By endorsing the Charter at both a federation and national organization level, SOS Children’s Villages “sends a powerful message to the global community”, says Eyob Berhanu, Lead Global Expert on Child Care Reform for SOS Children’s Villages.
“We are affirming our commitment to meaningful change for children and championing the transition towards family- and community-based care systems, where children can grow up supported, protected, and connected to their communities. This means helping families stay together, supporting reintegration when separation has occurred, and ensuring quality family-based alternatives when needed.”
These commitments are already becoming visible in practice. Across SOS Children’s Villages, more children are being successfully reintegrated into their families and communities, family-like care settings are becoming part of the community fabric, existing facilities are being repurposed to deliver new services, and the number of children in foster and kinship care is steadily growing. “This is what meaningful, sustainable care reform looks like,” Mr. Berhanu adds.

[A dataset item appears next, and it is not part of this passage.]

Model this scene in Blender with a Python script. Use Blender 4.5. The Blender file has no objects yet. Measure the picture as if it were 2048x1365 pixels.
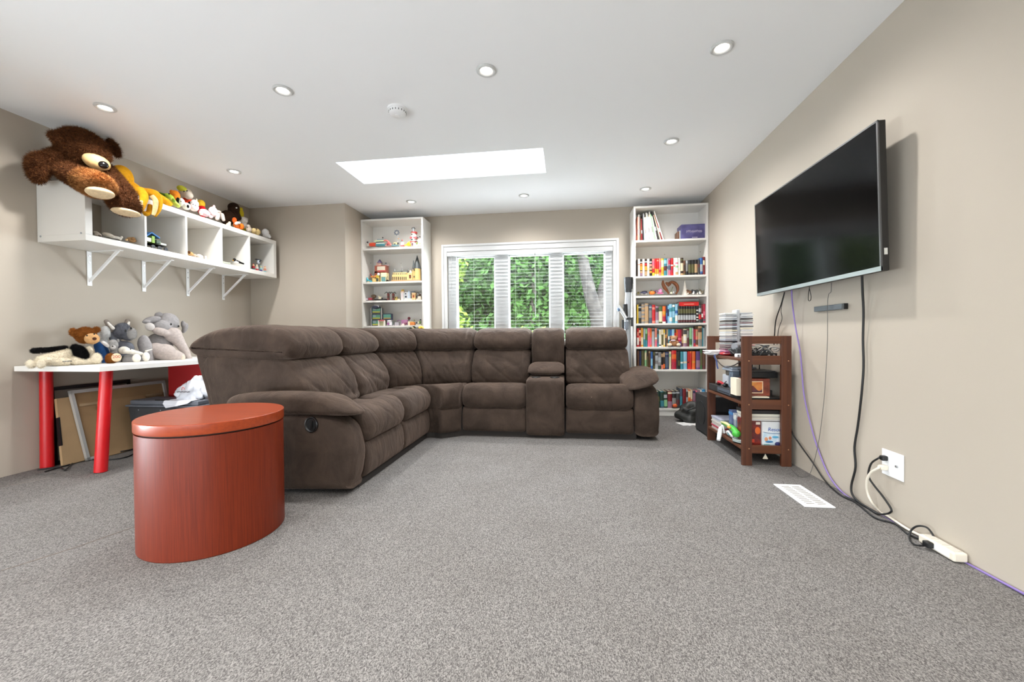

Read an opinion piece on the Global Charter by Eyob Berhanu and Hetty Bailey-Morgan
Building global momentum
More than 45 international organizations have already endorsed the Charter, including UNICEF, the UN Special Rapporteur on Violence against Children, Save the Children, Lumos, ECPAT, Family for Every Child, Better Care Network, and International Social Service.
With governments now stepping forward, the Charter has the potential to spark reform efforts in many more countries – ensuring children grow up in the supportive families and communities.
“Together - with humility, optimism and rigorous care - we can create systems that protect families, prevent unnecessary separation and give every child the love and stability they deserve,” Ms. Nosach of SOS Children’s Villages USA, said.